-- Start of Collected material --

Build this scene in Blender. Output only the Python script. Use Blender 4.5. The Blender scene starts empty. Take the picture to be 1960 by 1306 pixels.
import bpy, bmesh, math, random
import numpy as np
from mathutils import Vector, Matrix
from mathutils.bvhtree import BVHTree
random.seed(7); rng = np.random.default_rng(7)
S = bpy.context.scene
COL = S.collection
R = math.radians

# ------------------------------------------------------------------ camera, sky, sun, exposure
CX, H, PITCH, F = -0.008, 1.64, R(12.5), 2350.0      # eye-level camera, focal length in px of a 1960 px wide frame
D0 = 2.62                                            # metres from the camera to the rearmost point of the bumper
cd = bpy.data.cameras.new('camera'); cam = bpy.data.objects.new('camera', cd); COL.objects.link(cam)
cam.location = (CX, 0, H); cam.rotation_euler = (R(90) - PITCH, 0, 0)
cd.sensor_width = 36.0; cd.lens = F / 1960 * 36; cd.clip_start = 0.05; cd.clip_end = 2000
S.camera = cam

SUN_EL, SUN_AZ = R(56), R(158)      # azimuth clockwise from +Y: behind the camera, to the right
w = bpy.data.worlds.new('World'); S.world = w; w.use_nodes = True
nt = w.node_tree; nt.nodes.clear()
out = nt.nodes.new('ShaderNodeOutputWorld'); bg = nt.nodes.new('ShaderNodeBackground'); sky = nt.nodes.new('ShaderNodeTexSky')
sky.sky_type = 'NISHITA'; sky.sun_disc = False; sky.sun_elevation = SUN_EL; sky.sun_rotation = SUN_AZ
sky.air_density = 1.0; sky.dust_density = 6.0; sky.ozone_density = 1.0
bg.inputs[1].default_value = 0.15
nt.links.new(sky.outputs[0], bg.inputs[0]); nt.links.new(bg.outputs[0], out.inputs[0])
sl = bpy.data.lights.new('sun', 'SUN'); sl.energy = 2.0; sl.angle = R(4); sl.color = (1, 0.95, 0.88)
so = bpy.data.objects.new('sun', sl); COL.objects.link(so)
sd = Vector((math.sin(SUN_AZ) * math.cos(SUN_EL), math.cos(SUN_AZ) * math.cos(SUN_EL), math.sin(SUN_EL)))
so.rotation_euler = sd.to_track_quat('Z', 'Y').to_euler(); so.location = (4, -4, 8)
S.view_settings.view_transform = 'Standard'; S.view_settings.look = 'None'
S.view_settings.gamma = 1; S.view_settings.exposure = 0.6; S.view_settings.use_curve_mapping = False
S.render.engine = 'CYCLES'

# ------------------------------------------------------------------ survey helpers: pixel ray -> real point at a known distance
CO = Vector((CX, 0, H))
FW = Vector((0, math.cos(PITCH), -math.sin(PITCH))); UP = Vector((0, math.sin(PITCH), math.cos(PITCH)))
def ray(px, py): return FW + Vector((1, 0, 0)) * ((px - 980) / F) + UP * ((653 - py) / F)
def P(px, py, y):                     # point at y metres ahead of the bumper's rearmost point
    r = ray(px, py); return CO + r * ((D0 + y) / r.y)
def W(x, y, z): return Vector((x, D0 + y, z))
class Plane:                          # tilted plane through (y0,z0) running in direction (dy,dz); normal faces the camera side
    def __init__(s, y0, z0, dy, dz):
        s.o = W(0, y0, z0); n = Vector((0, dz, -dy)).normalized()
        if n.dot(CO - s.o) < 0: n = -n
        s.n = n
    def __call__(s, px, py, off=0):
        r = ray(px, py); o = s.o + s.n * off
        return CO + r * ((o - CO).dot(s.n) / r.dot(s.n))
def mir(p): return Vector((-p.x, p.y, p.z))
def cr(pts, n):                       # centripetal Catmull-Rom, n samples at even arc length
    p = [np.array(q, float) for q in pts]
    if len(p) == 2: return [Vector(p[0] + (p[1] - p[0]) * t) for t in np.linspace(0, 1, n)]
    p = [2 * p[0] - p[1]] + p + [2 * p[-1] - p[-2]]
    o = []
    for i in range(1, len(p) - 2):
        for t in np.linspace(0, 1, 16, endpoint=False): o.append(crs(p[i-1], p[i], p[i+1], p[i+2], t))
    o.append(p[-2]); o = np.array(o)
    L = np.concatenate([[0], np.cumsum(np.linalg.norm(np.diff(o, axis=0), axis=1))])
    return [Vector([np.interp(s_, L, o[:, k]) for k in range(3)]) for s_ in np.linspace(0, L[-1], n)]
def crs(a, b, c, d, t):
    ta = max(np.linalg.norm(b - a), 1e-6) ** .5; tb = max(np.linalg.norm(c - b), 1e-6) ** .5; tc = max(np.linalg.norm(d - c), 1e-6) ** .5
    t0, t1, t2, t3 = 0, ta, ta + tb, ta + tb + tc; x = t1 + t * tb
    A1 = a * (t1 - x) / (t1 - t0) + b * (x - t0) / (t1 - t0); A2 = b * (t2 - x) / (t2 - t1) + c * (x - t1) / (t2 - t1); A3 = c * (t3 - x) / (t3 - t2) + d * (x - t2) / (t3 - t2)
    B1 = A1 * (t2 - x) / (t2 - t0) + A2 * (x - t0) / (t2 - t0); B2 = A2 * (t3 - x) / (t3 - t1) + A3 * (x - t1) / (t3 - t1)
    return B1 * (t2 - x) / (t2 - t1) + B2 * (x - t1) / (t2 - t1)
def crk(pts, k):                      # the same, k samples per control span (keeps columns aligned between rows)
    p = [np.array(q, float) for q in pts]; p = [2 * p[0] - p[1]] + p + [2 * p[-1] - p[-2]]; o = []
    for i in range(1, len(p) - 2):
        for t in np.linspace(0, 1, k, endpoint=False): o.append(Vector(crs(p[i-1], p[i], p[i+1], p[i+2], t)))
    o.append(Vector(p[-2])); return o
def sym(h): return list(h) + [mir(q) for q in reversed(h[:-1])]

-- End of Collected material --

▶ Instructions for the task: All of the data shown above must be copied exactly.

▶ Full output:
Build this scene in Blender. Output only the Python script. Use Blender 4.5. The Blender scene starts empty. Take the picture to be 1960 by 1306 pixels.
import bpy, bmesh, math, random
import numpy as np
from mathutils import Vector, Matrix
from mathutils.bvhtree import BVHTree
random.seed(7); rng = np.random.default_rng(7)
S = bpy.context.scene
COL = S.collection
R = math.radians

# ------------------------------------------------------------------ camera, sky, sun, exposure
CX, H, PITCH, F = -0.008, 1.64, R(12.5), 2350.0      # eye-level camera, focal length in px of a 1960 px wide frame
D0 = 2.62                                            # metres from the camera to the rearmost point of the bumper
cd = bpy.data.cameras.new('camera'); cam = bpy.data.objects.new('camera', cd); COL.objects.link(cam)
cam.location = (CX, 0, H); cam.rotation_euler = (R(90) - PITCH, 0, 0)
cd.sensor_width = 36.0; cd.lens = F / 1960 * 36; cd.clip_start = 0.05; cd.clip_end = 2000
S.camera = cam

SUN_EL, SUN_AZ = R(56), R(158)      # azimuth clockwise from +Y: behind the camera, to the right
w = bpy.data.worlds.new('World'); S.world = w; w.use_nodes = True
nt = w.node_tree; nt.nodes.clear()
out = nt.nodes.new('ShaderNodeOutputWorld'); bg = nt.nodes.new('ShaderNodeBackground'); sky = nt.nodes.new('ShaderNodeTexSky')
sky.sky_type = 'NISHITA'; sky.sun_disc = False; sky.sun_elevation = SUN_EL; sky.sun_rotation = SUN_AZ
sky.air_density = 1.0; sky.dust_density = 6.0; sky.ozone_density = 1.0
bg.inputs[1].default_value = 0.15
nt.links.new(sky.outputs[0], bg.inputs[0]); nt.links.new(bg.outputs[0], out.inputs[0])
sl = bpy.data.lights.new('sun', 'SUN'); sl.energy = 2.0; sl.angle = R(4); sl.color = (1, 0.95, 0.88)
so = bpy.data.objects.new('sun', sl); COL.objects.link(so)
sd = Vector((math.sin(SUN_AZ) * math.cos(SUN_EL), math.cos(SUN_AZ) * math.cos(SUN_EL), math.sin(SUN_EL)))
so.rotation_euler = sd.to_track_quat('Z', 'Y').to_euler(); so.location = (4, -4, 8)
S.view_settings.view_transform = 'Standard'; S.view_settings.look = 'None'
S.view_settings.gamma = 1; S.view_settings.exposure = 0.6; S.view_settings.use_curve_mapping = False
S.render.engine = 'CYCLES'

# ------------------------------------------------------------------ survey helpers: pixel ray -> real point at a known distance
CO = Vector((CX, 0, H))
FW = Vector((0, math.cos(PITCH), -math.sin(PITCH))); UP = Vector((0, math.sin(PITCH), math.cos(PITCH)))
def ray(px, py): return FW + Vector((1, 0, 0)) * ((px - 980) / F) + UP * ((653 - py) / F)
def P(px, py, y):                     # point at y metres ahead of the bumper's rearmost point
    r = ray(px, py); return CO + r * ((D0 + y) / r.y)
def W(x, y, z): return Vector((x, D0 + y, z))
class Plane:                          # tilted plane through (y0,z0) running in direction (dy,dz); normal faces the camera side
    def __init__(s, y0, z0, dy, dz):
        s.o = W(0, y0, z0); n = Vector((0, dz, -dy)).normalized()
        if n.dot(CO - s.o) < 0: n = -n
        s.n = n
    def __call__(s, px, py, off=0):
        r = ray(px, py); o = s.o + s.n * off
        return CO + r * ((o - CO).dot(s.n) / r.dot(s.n))
def mir(p): return Vector((-p.x, p.y, p.z))
def cr(pts, n):                       # centripetal Catmull-Rom, n samples at even arc length
    p = [np.array(q, float) for q in pts]
    if len(p) == 2: return [Vector(p[0] + (p[1] - p[0]) * t) for t in np.linspace(0, 1, n)]
    p = [2 * p[0] - p[1]] + p + [2 * p[-1] - p[-2]]
    o = []
    for i in range(1, len(p) - 2):
        for t in np.linspace(0, 1, 16, endpoint=False): o.append(crs(p[i-1], p[i], p[i+1], p[i+2], t))
    o.append(p[-2]); o = np.array(o)
    L = np.concatenate([[0], np.cumsum(np.linalg.norm(np.diff(o, axis=0), axis=1))])
    return [Vector([np.interp(s_, L, o[:, k]) for k in range(3)]) for s_ in np.linspace(0, L[-1], n)]
def crs(a, b, c, d, t):
    ta = max(np.linalg.norm(b - a), 1e-6) ** .5; tb = max(np.linalg.norm(c - b), 1e-6) ** .5; tc = max(np.linalg.norm(d - c), 1e-6) ** .5
    t0, t1, t2, t3 = 0, ta, ta + tb, ta + tb + tc; x = t1 + t * tb
    A1 = a * (t1 - x) / (t1 - t0) + b * (x - t0) / (t1 - t0); A2 = b * (t2 - x) / (t2 - t1) + c * (x - t1) / (t2 - t1); A3 = c * (t3 - x) / (t3 - t2) + d * (x - t2) / (t3 - t2)
    B1 = A1 * (t2 - x) / (t2 - t0) + A2 * (x - t0) / (t2 - t0); B2 = A2 * (t3 - x) / (t3 - t1) + A3 * (x - t1) / (t3 - t1)
    return B1 * (t2 - x) / (t2 - t1) + B2 * (x - t1) / (t2 - t1)
def crk(pts, k):                      # the same, k samples per control span (keeps columns aligned between rows)
    p = [np.array(q, float) for q in pts]; p = [2 * p[0] - p[1]] + p + [2 * p[-1] - p[-2]]; o = []
    for i in range(1, len(p) - 2):
        for t in np.linspace(0, 1, k, endpoint=False): o.append(Vector(crs(p[i-1], p[i], p[i+1], p[i+2], t)))
    o.append(Vector(p[-2])); return o
def sym(h): return list(h) + [mir(q) for q in reversed(h[:-1])]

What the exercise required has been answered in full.